Emergency manager to take Detroit's reins today

3/25/2013
BLADE NEWS SERVICES
Orr
Orr

DETROIT — When Kevyn Orr starts his new job today as the state-imposed emergency financial manager of Detroit, he will wade into a city of crumbling neighborhoods where police fail to respond to some calls, arson fires burn out of control, and residents scour charred buildings for scrap metal to sell.

Except for the business district and a cultural area including a university, museum, and some theaters, the city of Detroit, population 700,000, is in bad shape.

Mr. Orr, a bankruptcy lawyer based in Washington, will have the official title of emergency financial manager, but his task will range far beyond money.

He could be greeted by protesters as he arrives at work and plans to spend his first day meeting with some city officials who for months fought against creating his job at all.
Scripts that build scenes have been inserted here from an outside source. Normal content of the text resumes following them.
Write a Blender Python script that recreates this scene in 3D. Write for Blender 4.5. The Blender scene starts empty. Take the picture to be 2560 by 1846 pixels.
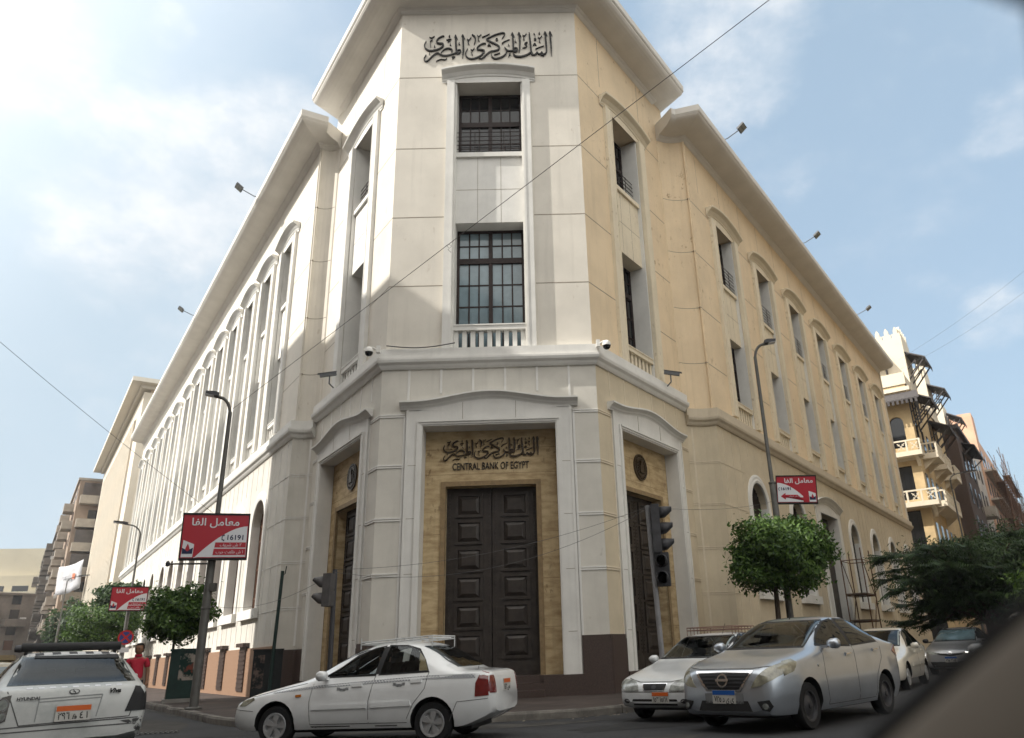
import bpy, bmesh, math, random
import numpy as np
from mathutils import Vector, Matrix, geometry
from mathutils.bvhtree import BVHTree
random.seed(7)
SC = bpy.context.scene
COL = SC.collection
R = math.radians

# ------------------------------------------------------------------ camera
cam = bpy.data.objects.new('camera', bpy.data.cameras.new('camera'))
COL.objects.link(cam)
rt = Vector((0.99923407, -0.01472265, -0.03625619))
up = Vector((0.02870933, -0.35376418, 0.93489394))
fw = Vector((0.02659025, 0.93521877, 0.35307055))
m3 = Matrix((rt, up, -fw)).transposed()
cam.matrix_world = Matrix.Translation((0, 0, 1.12)) @ m3.to_4x4()
cam.data.sensor_width = 36
cam.data.lens = 1889.3 / 2560 * 36
cam.data.shift_x = -(1404.57 - 1280) / 2560
cam.data.shift_y = (918.09 - 923) / 2560
cam.data.clip_start = 0.05
cam.data.clip_end = 3000
cam.data.dof.use_dof = True
cam.data.dof.focus_distance = 17.5
cam.data.dof.aperture_fstop = 1.5
SC.camera = cam

# ------------------------------------------------------------------ sky and sun
SUN = Vector((-4.8, -1.0, 4.15)).normalized()
w = bpy.data.worlds.new("World"); SC.world = w; w.use_nodes = True
nt = w.node_tree; N = nt.nodes; L = nt.links; N.clear()
out = N.new('ShaderNodeOutputWorld'); bg = N.new('ShaderNodeBackground')
sky = N.new('ShaderNodeTexSky'); sky.sky_type = 'NISHITA'; sky.sun_disc = False
sky.sun_elevation = math.asin(SUN.z); sky.sun_rotation = math.atan2(SUN.x, SUN.y) % (2 * math.pi)
sky.altitude = 30; sky.air_density = 1.2; sky.dust_density = 2.6; sky.ozone_density = 1.6
bg.inputs[1].default_value = 0.12
tc = N.new('ShaderNodeTexCoord')
def vdot(v):
    d = N.new('ShaderNodeVectorMath'); d.operation = 'DOT_PRODUCT'
    L.new(tc.outputs['Generated'], d.inputs[0]); d.inputs[1].default_value = Vector(v).normalized()
    return d.outputs['Value']
def mth(op, a, b=0.0, c=None):
    n = N.new('ShaderNodeMath'); n.operation = op
    for i, x in enumerate((a, b) if c is None else (a, b, c)):
        if isinstance(x, (int, float)): n.inputs[i].default_value = x
        else: L.new(x, n.inputs[i])
    return n.outputs[0]
def sm(v, lo, hi):
    n = N.new('ShaderNodeMapRange'); n.interpolation_type = 'SMOOTHSTEP'
    L.new(v, n.inputs[0]); n.inputs[1].default_value = lo; n.inputs[2].default_value = hi
    return n.outputs[0]
def noise(scale, detail, rough, loc=(0, 0, 0), st=(1, 1, 1)):
    mp = N.new('ShaderNodeMapping'); mp.inputs['Location'].default_value = loc; mp.inputs['Scale'].default_value = st
    L.new(tc.outputs['Generated'], mp.inputs[0])
    n = N.new('ShaderNodeTexNoise'); n.inputs['Scale'].default_value = scale
    n.inputs['Detail'].default_value = detail; n.inputs['Roughness'].default_value = rough
    L.new(mp.outputs[0], n.inputs['Vector']); return n.outputs['Fac']
# cloud banks: (direction, cos at which the bank is full, cos at which it ends, strength)
CLOUDS = [((-0.422, 0.758, 0.497), 0.9979, 0.9808, 1), ((-0.341, 0.756, 0.559), 0.9991, 0.9917, 0.95), ((-0.302, 0.742, 0.599), 0.9996, 0.9968, 0.8), ((-0.467, 0.767, 0.44), 0.9996, 0.9961, 0.9), ((-0.417, 0.827, 0.376), 0.9996, 0.9961, 0.8), ((-0.512, 0.624, 0.59), 0.9994, 0.9942, 0.72),
    ((-0.47, 0.659, 0.587), 0.9999, 0.9987, 0.6), ((-0.393, 0.647, 0.653), 0.9999, 0.9993, 0.45), ((-0.546, 0.68, 0.489), 0.9997, 0.9977, 0.35), ((-0.499, 0.825, 0.264), 0.9999, 0.9993, 0.5), ((0.224, 0.702, 0.676), 0.9988, 0.9891, 0.8), ((0.175, 0.751, 0.637), 0.9997, 0.9969, 0.6),
    ((0.516, 0.674, 0.53), 0.9998, 0.9979, 0.5), ((0.445, 0.662, 0.603), 0.9996, 0.9964, 0.22), ((0.347, 0.797, 0.495), 0.9997, 0.9973, 0.25), ((0.522, 0.783, 0.338), 0.9998, 0.9983, 0.45), ((0.433, 0.802, 0.412), 0.9993, 0.9935, 0.2), ((0.0, -0.55, 0.83), 0.75, 0.1, 0.95)]  # the last bank is unseen, added behind the viewpoint to brighten the walls
n1 = noise(3.1, 9, 0.6, (1.3, 0.4, 0.2), (1, 1, 1.5)); n2 = noise(7.5, 8, 0.62, (3.3, 2.4, 5.2), (1, 1, 1.6))
tot = None
for d, full, end, s in CLOUDS:
    k = mth('MULTIPLY', sm(vdot(d), end, full), s)
    tot = k if tot is None else mth('MAXIMUM', tot, k)
den = mth('ADD', mth('MULTIPLY', tot, 0.72), mth('ADD', mth('MULTIPLY', mth('SUBTRACT', n1, 0.5), 1.7), mth('MULTIPLY', mth('SUBTRACT', n2, 0.5), 1.1)))
cov = mth('MULTIPLY', sm(den, 0.10, 0.88), 0.93)
wisp = mth('MULTIPLY', sm(mth('ADD', n1, mth('MULTIPLY', n2, 0.5)), 0.70, 1.10), 0.42)
cov = mth('MAXIMUM', cov, wisp)
mix = N.new('ShaderNodeMixRGB'); L.new(cov, mix.inputs[0]); 
hz = N.new('ShaderNodeMixRGB'); L.new(sky.outputs[0], hz.inputs[1]); hz.inputs[2].default_value = (2.95, 3.85, 4.6, 1)
L.new(mth('MAXIMUM', mth('MAXIMUM', mth('MULTIPLY', sm(vdot((-0.75, 0.62, 0.25)), 0.40, 0.98), 0.9), 0.60), mth('MULTIPLY', sm(vdot((0, 0, 1)), 0.5, 0.02), 0.75)), hz.inputs[0])
lf = N.new('ShaderNodeMixRGB'); L.new(mth('MULTIPLY', sm(vdot((-0.80, 0.50, 0.33)), 0.62, 0.99), 0.45), lf.inputs[0]); L.new(hz.outputs[0], lf.inputs[1]); lf.inputs[2].default_value = (3.9, 4.3, 4.6, 1)
L.new(lf.outputs[0], mix.inputs[1])
tint = N.new('ShaderNodeMixRGB'); L.new(sm(n2, 0.35, 0.7), tint.inputs[0])
tint.inputs[1].default_value = (4.1, 4.5, 4.9, 1); tint.inputs[2].default_value = (5.3, 5.4, 5.5, 1)
L.new(tint.outputs[0], mix.inputs[2])
# unseen bright cloud added overhead and behind to lift the shade, and the glow round the sun
bk = N.new('ShaderNodeMixRGB'); L.new(mth('MULTIPLY', sm(vdot((0.05, -0.62, 0.78)), 0.25, 0.8), 0.9), bk.inputs[0]); L.new(mix.outputs[0], bk.inputs[1]); bk.inputs[2].default_value = (10.4, 10.2, 9.7, 1)
gl = N.new('ShaderNodeMixRGB'); gl.blend_type = 'ADD'; L.new(mth('MULTIPLY', sm(vdot(SUN), 0.45, 1.0), 1.0), gl.inputs[0]); L.new(bk.outputs[0], gl.inputs[1]); gl.inputs[2].default_value = (5.0, 4.8, 4.5, 1)
L.new(gl.outputs[0], bg.inputs[0]); L.new(bg.outputs[0], out.inputs[0])

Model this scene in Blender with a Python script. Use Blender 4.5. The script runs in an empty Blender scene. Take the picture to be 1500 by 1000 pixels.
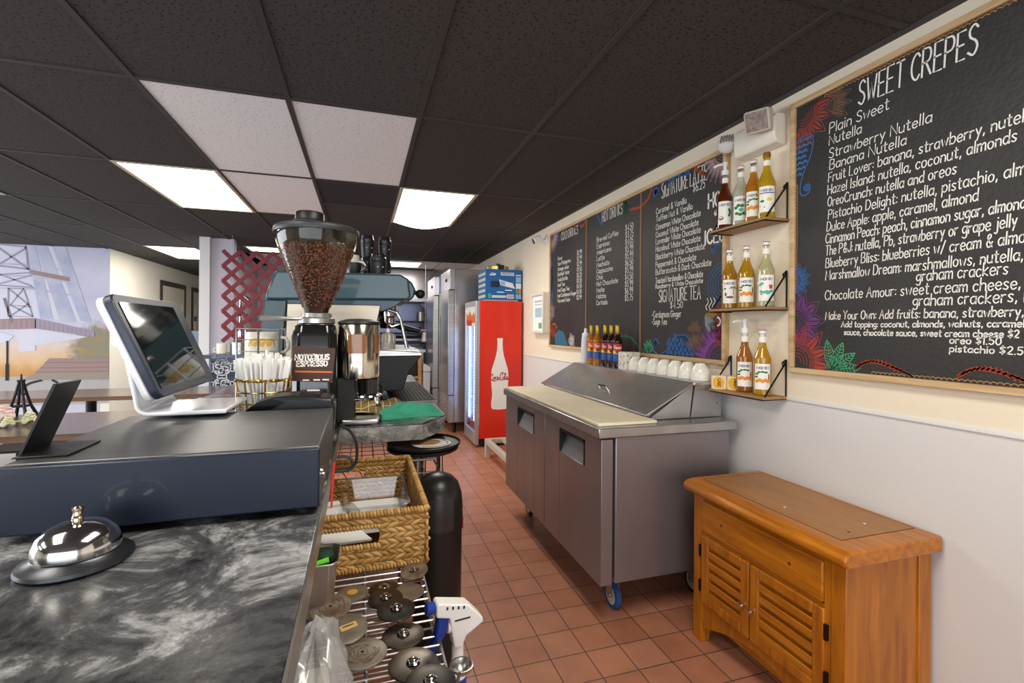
import bpy, bmesh, math, random
from mathutils import Vector, Matrix, Euler
random.seed(7)
C = bpy.context.scene.collection
SC = bpy.context.scene
PI = math.pi
# ------------------------------------------------------------------ camera, world, lights, exposure
cam_d = bpy.data.cameras.new('camera')
cam = bpy.data.objects.new('camera', cam_d); C.objects.link(cam)
yaw, roll, FPX = 0.305, 0.0075, 699.6
fw = Vector((math.sin(yaw), math.cos(yaw), 0)); r0 = Vector((math.cos(yaw), -math.sin(yaw), 0)); u0 = r0.cross(fw)
rt = r0*math.cos(roll)+u0*math.sin(roll); up = u0*math.cos(roll)-r0*math.sin(roll)
cam.matrix_world = Matrix(((rt.x, up.x, -fw.x, 0), (rt.y, up.y, -fw.y, 0), (rt.z, up.z, -fw.z, 1.38), (0, 0, 0, 1)))
cam_d.sensor_fit = 'HORIZONTAL'; cam_d.sensor_width = 36; cam_d.lens = FPX/1500*36
cam_d.shift_y = -19.2/1500; cam_d.clip_start = 0.02
SC.camera = cam
SC.view_settings.view_transform = 'Standard'; SC.view_settings.look = 'None'
SC.view_settings.gamma = 1; SC.view_settings.exposure = 0.62; SC.view_settings.use_curve_mapping = False
w = bpy.data.worlds.new('world'); SC.world = w; w.use_nodes = True
w.node_tree.nodes['Background'].inputs[0].default_value = (0.80, 0.88, 1.0, 1)
w.node_tree.nodes['Background'].inputs[1].default_value = 1.1
def area(name, loc, rot, sx, sy, power, col):
    l = bpy.data.lights.new(name, 'AREA'); l.shape = 'RECTANGLE'; l.size = sx; l.size_y = sy; l.energy = power; l.color = col
    o = bpy.data.objects.new(name, l); C.objects.link(o); o.location = loc; o.rotation_euler = rot
    return o
# area lamps added as daylight fill at unseen windows, behind the camera and left
area('daylight_fill_front', (-1.6, -2.75, 1.25), (math.radians(90), 0, 0), 5.6, 2.0, 62, (0.92, 0.96, 1.0))
area('daylight_fill_left', (-6.7, 4.2, 1.4), (math.radians(90), 0, math.radians(-90)), 6.0, 1.9, 120, (0.92, 0.96, 1.0))
LAMP = 9.0
CEIL = 2.442
# ------------------------------------------------------------------ materials
def lin(h):
    h = h.lstrip('#'); c = [int(h[i:i+2], 16)/255 for i in (0, 2, 4)]
    return tuple(x/12.92 if x <= 0.04045 else ((x+0.055)/1.055)**2.4 for x in c)+(1,)
MATS = {}
def P(name, col, rough=.5, metal=0, bump=None, vary=None, trans=0, ior=1.45, emit=None, coat=0, spec=.5, alpha=1, stretch=None, sss=0):
    """Principled material; bump=(scale,strength), vary=(scale, second colour, contrast)"""
    if name in MATS: return MATS[name]
    m = bpy.data.materials.new(name); m.use_nodes = True; nt = m.node_tree; b = nt.nodes['Principled BSDF']
    b.inputs['Base Color'].default_value = lin(col) if isinstance(col, str) else col
    b.inputs['Roughness'].default_value = rough; b.inputs['Metallic'].default_value = metal
    b.inputs['Transmission Weight'].default_value = trans; b.inputs['IOR'].default_value = ior
    b.inputs['Coat Weight'].default_value = coat; b.inputs['Specular IOR Level'].default_value = spec
    b.inputs['Alpha'].default_value = alpha
    if emit: b.inputs['Emission Color'].default_value = lin(emit[0]); b.inputs['Emission Strength'].default_value = emit[1]
    def coords():
        tc = nt.nodes.new('ShaderNodeTexCoord'); mp = nt.nodes.new('ShaderNodeMapping')
        nt.links.new(tc.outputs['Object'], mp.inputs[0])
        if stretch: mp.inputs['Scale'].default_value = stretch
        return mp.outputs[0]
    if vary:
        n = nt.nodes.new('ShaderNodeTexNoise'); n.inputs['Scale'].default_value = vary[0]; n.inputs['Detail'].default_value = 6
        nt.links.new(coords(), n.inputs['Vector'])
        r = nt.nodes.new('ShaderNodeValToRGB'); k = vary[2] if len(vary) > 2 else .25
        r.color_ramp.elements[0].position = .5-k; r.color_ramp.elements[1].position = .5+k
        r.color_ramp.elements[0].color = lin(col); r.color_ramp.elements[1].color = lin(vary[1])
        nt.links.new(n.outputs['Fac'], r.inputs[0]); nt.links.new(r.outputs[0], b.inputs['Base Color'])
    if bump:
        n = nt.nodes.new('ShaderNodeTexNoise'); n.inputs['Scale'].default_value = bump[0]; n.inputs['Detail'].default_value = 4
        nt.links.new(coords(), n.inputs['Vector'])
        bp = nt.nodes.new('ShaderNodeBump'); bp.inputs['Strength'].default_value = bump[1]; bp.inputs['Distance'].default_value = .01
        nt.links.new(n.outputs['Fac'], bp.inputs['Height']); nt.links.new(bp.outputs[0], b.inputs['Normal'])
    MATS[name] = m
    return m
def thin_glass(name, col, gloss=.12, rough=.03, edge=.5, haze=0):
    m = bpy.data.materials.new(name); m.use_nodes = True; nt = m.node_tree; nt.nodes.remove(nt.nodes['Principled BSDF'])
    t = nt.nodes.new('ShaderNodeBsdfTransparent'); t.inputs[0].default_value = lin(col)
    g = nt.nodes.new('ShaderNodeBsdfGlossy'); g.inputs['Roughness'].default_value = rough
    lw = nt.nodes.new('ShaderNodeLayerWeight'); lw.inputs[0].default_value = .35
    ma = nt.nodes.new('ShaderNodeMath'); ma.operation = 'MULTIPLY_ADD'; ma.inputs[1].default_value = edge; ma.inputs[2].default_value = gloss
    nt.links.new(lw.outputs['Facing'], ma.inputs[0])
    mx = nt.nodes.new('ShaderNodeMixShader'); nt.links.new(ma.outputs[0], mx.inputs[0])
    nt.links.new(t.outputs[0], mx.inputs[1]); nt.links.new(g.outputs[0], mx.inputs[2])
    if haze:
        d = nt.nodes.new('ShaderNodeBsdfDiffuse'); d.inputs[0].default_value = lin('#f2f2f2'); m2 = nt.nodes.new('ShaderNodeMixShader'); m2.inputs[0].default_value = haze
        nt.links.new(mx.outputs[0], m2.inputs[1]); nt.links.new(d.outputs[0], m2.inputs[2]); mx = m2
    nt.links.new(mx.outputs[0], nt.nodes['Material Output'].inputs[0])
    return m
def marble(name, dark, mid, light, scale=3.0, rough=.22):
    m = bpy.data.materials.new(name); m.use_nodes = True; nt = m.node_tree; b = nt.nodes['Principled BSDF']
    tc = nt.nodes.new('ShaderNodeTexCoord')
    mp = nt.nodes.new('ShaderNodeMapping'); mp.inputs['Rotation'].default_value = (0, 0, .7); mp.inputs['Scale'].default_value = (1, 1.15, 1.2)
    nt.links.new(tc.outputs['Object'], mp.inputs[0])
    n1 = nt.nodes.new('ShaderNodeTexNoise'); n1.inputs['Scale'].default_value = scale; n1.inputs['Detail'].default_value = 10; n1.inputs['Roughness'].default_value = .72; n1.inputs['Distortion'].default_value = .55
    nt.links.new(mp.outputs[0], n1.inputs['Vector'])
    r = nt.nodes.new('ShaderNodeValToRGB'); e = r.color_ramp.elements
    e[0].position = .38; e[0].color = lin(dark); e[1].position = .68; e[1].color = lin(light)
    q = e.new(.52); q.color = lin(mid)
    nt.links.new(n1.outputs['Fac'], r.inputs[0])
    n2 = nt.nodes.new('ShaderNodeTexNoise'); n2.inputs['Scale'].default_value = scale*1.7; n2.inputs['Detail'].default_value = 8; n2.inputs['Distortion'].default_value = 2.0
    nt.links.new(mp.outputs[0], n2.inputs['Vector'])
    s = nt.nodes.new('ShaderNodeMath'); s.operation = 'SUBTRACT'; s.inputs[1].default_value = .5; nt.links.new(n2.outputs['Fac'], s.inputs[0])
    a = nt.nodes.new('ShaderNodeMath'); a.operation = 'ABSOLUTE'; nt.links.new(s.outputs[0], a.inputs[0])
    r2 = nt.nodes.new('ShaderNodeValToRGB'); r2.color_ramp.elements[0].position = 0; r2.color_ramp.elements[0].color = (.3, .3, .3, 1); r2.color_ramp.elements[1].position = .05; r2.color_ramp.elements[1].color = (0, 0, 0, 1)
    nt.links.new(a.outputs[0], r2.inputs[0])
    mx = nt.nodes.new('ShaderNodeMixRGB'); nt.links.new(r2.outputs[0], mx.inputs[0]); nt.links.new(r.outputs[0], mx.inputs[1]); mx.inputs[2].default_value = lin(dark)
    nt.links.new(mx.outputs[0], b.inputs['Base Color']); b.inputs['Roughness'].default_value = rough
    return m
def quarry(name, a, bcol, mortar, ox, oy, s):
    m = bpy.data.materials.new(name); m.use_nodes = True; nt = m.node_tree; b = nt.nodes['Principled BSDF']
    tc = nt.nodes.new('ShaderNodeTexCoord'); mp = nt.nodes.new('ShaderNodeMapping'); mp.inputs['Location'].default_value = (-ox+10*s, -oy+40*s, 0)
    nt.links.new(tc.outputs['Object'], mp.inputs[0])
    br = nt.nodes.new('ShaderNodeTexBrick'); br.offset = 0; br.offset_frequency = 1; br.squash = 1
    br.inputs['Scale'].default_value = 1; br.inputs['Brick Width'].default_value = s; br.inputs['Row Height'].default_value = s
    br.inputs['Mortar Size'].default_value = .0028; br.inputs['Mortar Smooth'].default_value = .25; br.inputs['Bias'].default_value = 0
    br.inputs['Color1'].default_value = lin(a); br.inputs['Color2'].default_value = lin(bcol); br.inputs['Mortar'].default_value = lin(mortar)
    nt.links.new(mp.outputs[0], br.inputs['Vector'])
    n = nt.nodes.new('ShaderNodeTexNoise'); n.inputs['Scale'].default_value = 7; n.inputs['Detail'].default_value = 6; nt.links.new(tc.outputs['Object'], n.inputs['Vector'])
    r = nt.nodes.new('ShaderNodeValToRGB'); r.color_ramp.elements[0].position = .3; r.color_ramp.elements[0].color = (.72, .72, .72, 1); r.color_ramp.elements[1].position = .7; r.color_ramp.elements[1].color = (1, 1, 1, 1)
    nt.links.new(n.outputs['Fac'], r.inputs[0])
    mx = nt.nodes.new('ShaderNodeMixRGB'); mx.blend_type = 'MULTIPLY'; mx.inputs[0].default_value = .8
    nt.links.new(br.outputs['Color'], mx.inputs[1]); nt.links.new(r.outputs[0], mx.inputs[2]); nt.links.new(mx.outputs[0], b.inputs['Base Color'])
    bp = nt.nodes.new('ShaderNodeBump'); bp.inputs['Strength'].default_value = .5; bp.inputs['Distance'].default_value = .003; bp.invert = True
    nt.links.new(br.outputs['Fac'], bp.inputs['Height']); nt.links.new(bp.outputs[0], b.inputs['Normal'])
    b.inputs['Roughness'].default_value = .42
    return m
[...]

Mr. Orr, 54, is under no illusions that he’ll be treated as a hero when he begins his duties.

His appointment by Michigan Gov. Rick Snyder makes Detroit the nation’s largest city ever put under state control.

Mr. Orr says he is motivated by the opportunity to engineer one of the greatest fiscal turnarounds in U.S. history.

“My set-in-stone plan is to get to the office ... and start meeting folks.”

A review team spent two months scrutinizing Detroit’s books and reported to Mr. Snyder that the city was in a financial emergency, citing its long-term debt of more than $14 billion and a $327 million budget deficit.

Mr. Snyder agreed and earlier this month announced Mr. Orr, who represented automaker Chrysler LLC during its successful restructuring, as the man for an even larger fix-it task.

State law allows emergency managers to negotiate labor contracts and deal with vendors. He can sell off city assets to raise money and cut the salaries of elected officials to save bucks.

Opponents, led by Detroit clergy and residents, say the law snatches power from elected officials.

The Rev. Jesse Jackson has called for mass demonstrations outside City Hall.

Early success could be crucial for Mr. Orr to win over citizens who are skeptical about whether an emergency manager really is needed, bankruptcy expert Doug Bernstein said. Such victories can be as simple as getting “street lights on and get police on the street,” he said.

“Public safety is paramount,” said Mr. Bernstein, managing partner of the Banking, Bankruptcy and Creditors’ Rights Practice Group for Michigan-based Plunkett Cooney law firm.

The new emergency financial manager agrees, saying his top priority on Day 1 will be improving public safety.

“We have to gain the public’s trust, and to do that, we have to show progress with fire and police services,” Mr. Orr told Reuters in an interview.

This could be what one former Detroit police chief called a “Herculean task” for Mr. Orr, who said he thinks the stories of Detroit’s demise “are overrated in my opinion.”

The number of Detroit’s uniformed police officers has fallen from 3,070 in 2000 to 2,000 today, according to city figures. This has left the department so understaffed officers cannot get to some crimes, even violent ones.

Mayor Dave Bing reluctantly reduced the department’s budget by 20 percent last year, and pay for police and firefighters was cut 10 percent because there was no money to pay them.

The number of murders per 100,000 people in Detroit in 2012 was around 10 times the national average, according to U.S. government statistics.

Detroit Fire Department records show the city has an average of 30 fires daily, most of them suspected arson. Fire department union president, Dan McNamara, said the culprits usually get away with it because of a shortage of arson investigators.

Beyond public safety, a host of other problems await Mr. Orr — including health-care costs, pension concessions, privatizing services if necessary, and, finally, weighing whether the only real solution is municipal bankruptcy.

Although he likes what he has seen in parts of the city — downtown, resurgent Midtown, the strong cultural and central business districts — Mr. Orr acknowledges other neighborhoods are “in need of some TLC.”

Amid all these problems, he acknowledges there’s a risk of being unable to solve them, though he insists he will within the 18 months dictated under Michigan’s emergency manager law.

“Failure is not an option,” Mr. Orr said. “It’s just a question of designing the architecture around what can be creating a future — and a sustainable future — for the city.”